Experts discuss the future of photonic chip-based microwave generation in IEEE Journal of Selected Topics in Quantum Electronics

Imagine a future where ultra-fast data transfers and ultra-precise radar systems become possible through a device no larger than a microchip. Thanks to recent advancements in integrated photonics, this vision is now closer to reality.

Microwave signals are the foundation of modern technology, powering everything from radar systems to 6G networks. Traditionally, generating low-noise microwaves has relied on bulky and energy-intensive microwave equipment. However, by use of silicon-photonics-based resonators to create these signals, researchers have developed a groundbreaking microwave photonic approach with dramatically reduced size, weight, and power consumption.

Several collaborative teams are developing this revolutionary method to bridge optical (light) and microwave (radio) frequencies using a compact device called a “microcomb” [1-3]. And a further advance is recently detailed in the IEEE Journal of Selected Topics in Quantum Electronics paper [4].

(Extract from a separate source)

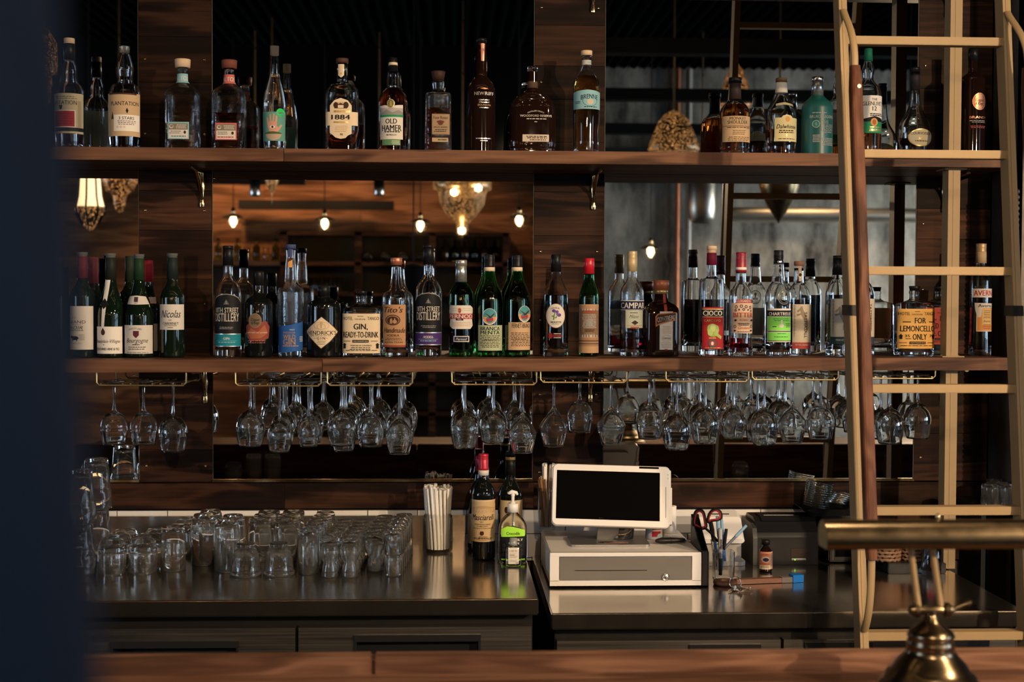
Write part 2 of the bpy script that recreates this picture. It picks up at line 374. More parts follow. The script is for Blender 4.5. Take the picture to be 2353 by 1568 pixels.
while zz < CEIL:
    x = -7.2
    while x < xsplit:
        x1 = min(xsplit, x + 1.2 + rnd.random()*1.6); m.box(x, x1-.003, -4.5, -4.4, zz, min(CEIL, zz + .18)-.003); x = x1
    zz += .18
struct(m, 'wall_front', 'room_wood')
m = MB(); m.box(xsplit+.02, 7.2, -4.3, -4.0, 0, CEIL)
def concrete():
    m_, N, L, b = newmat('old_concrete'); tc = N.new('ShaderNodeTexCoord'); n1 = N.new('ShaderNodeTexNoise'); n1.inputs['Scale'].default_value = 2.2; n1.inputs['Detail'].default_value = 8; n1.inputs['Roughness'].default_value = .7
    mp = N.new('ShaderNodeMapping'); mp.inputs['Scale'].default_value = (1.6, 1, .6); L.new(tc.outputs['Object'], mp.inputs[0]); L.new(mp.outputs[0], n1.inputs[0])
    cr = N.new('ShaderNodeValToRGB'); e = cr.color_ramp.elements; e[0].position = .36; e[0].color = (.03, .03, .028, 1); e[1].position = .66; e[1].color = (.34, .34, .32, 1)
    L.new(n1.outputs['Fac'], cr.inputs[0]); L.new(cr.outputs[0], b.inputs['Base Color']); b.inputs['Roughness'].default_value = .9
    bp = N.new('ShaderNodeBump'); bp.inputs['Strength'].default_value = .6; bp.inputs['Distance'].default_value = .02; L.new(n1.outputs['Fac'], bp.inputs['Height']); L.new(bp.outputs[0], b.inputs['Normal'])
concrete(); struct(m, 'wall_concrete', 'old_concrete')
# walnut plank strips between the mirrors
def planks(name, xa, xb, z0, z1, Y0, Y1, first=.0, h=.122, mat='walnut', seed=1, screws=True):
    rnd = random.Random(seed); m = MB(); z = z0 - first; zs = []
    while z < z1:
        hh = h*(.75 + .5*rnd.random()); a, b = max(z, z0), min(z + hh, z1)
        if b - a > .01: m.box(xa, xb, Y0 + rnd.random()*.0015, Y1, a+.0006, b-.0006); zs.append((a, b))
        z += hh
    if screws:
        for a, b in zs[::2]:
            for xx in (xa + .02, xb - .02): m.lathe([(0.0005, 0), (.0035, 0), (.0035, .001)], 10, c=(0, 0, 0), mi=1); k = len(m.v) - 30; m.v[k:] = [(xx + v[0], Y0 - .001 - v[2], (a+b)/2 + v[1]) for v in m.v[k:]]
    return struct(m, name, [mat, 'brass_polished'])
ZB0 = Zw(1168, 900); ZB1 = Zw(1107, 900)
xe = [Xw(60), Xw(321), Xw(487), Xw(1226.5), Xw(1386), Xw(2104), Xw(2313)]
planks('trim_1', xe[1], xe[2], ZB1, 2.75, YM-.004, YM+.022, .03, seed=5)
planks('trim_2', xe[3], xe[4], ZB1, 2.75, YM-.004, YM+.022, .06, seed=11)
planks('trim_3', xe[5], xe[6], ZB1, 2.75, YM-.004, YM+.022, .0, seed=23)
m = MB(); x = -2.4
rnd = random.Random(9)
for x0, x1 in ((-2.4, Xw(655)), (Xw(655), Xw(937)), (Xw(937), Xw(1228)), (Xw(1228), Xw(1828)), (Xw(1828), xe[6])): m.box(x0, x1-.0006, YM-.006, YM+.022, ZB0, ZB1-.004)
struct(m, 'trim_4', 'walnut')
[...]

The team employed a technique known as a two-point optical frequency division (2P-OFD). By locking frequencies of two lasers (v1 and v2 in the figure) to a Fabry-Perot reference cavity, using the lasers to stabilize optical harmonics of a microcomb, and demodulating the microcomb on a fast photodiode, they generated microwave signals with remarkable stability and minimal noise. Central to this process is the photonic divider, which operates seamlessly based on the frequency ratio of the two lasers’ frequency difference—a functionality enabled by the coherence of the microcomb. By detecting low-frequency beat notes between the lasers and the corresponding comb harmonics, subtracting them electronically from each other, and using the differenced signal to stabilize the microcomb, the frequency division of the spacing between the two optical frequencies by the N comb lines, can be achieved. The coherence of this division process is demonstrated by using different frequency spacings through the comb spectrum.

These findings have transformative implications for telecommunications, precision timekeeping, and space exploration. By integrating this system onto a single chip, the researchers have set the stage for portable and cost-effective devices. With continued development, this technology could lead to groundbreaking advancements in both civilian and military applications. The use of standard diode lasers and a compact optical reference with low sensitivity to environmental factors increase the potential for real-world applications.

[1] Kudelin, Igor, et al. “Photonic chip-based low-noise microwave oscillator.” Nature 627.8004 (2024): 534-539.

[2] Sun, Shuman, et al. “Integrated optical frequency division for microwave and mmWave generation.” Nature 627.8004 (2024): 540-545.

[3] Zhao, Yun, et al. “All-optical frequency division on-chip using a single laser.” Nature 627.8004 (2024): 546-552.

[4]  Ji, Qing-Xin, et al. “Coherent optical-to-microwave link using an integrated microcomb.” IEEE Journal of Selected Topics in Quantum Electronics (2024).

Reference

Image Caption: Photonic chip-based low-noise microwave generation using the optical frequency division technique.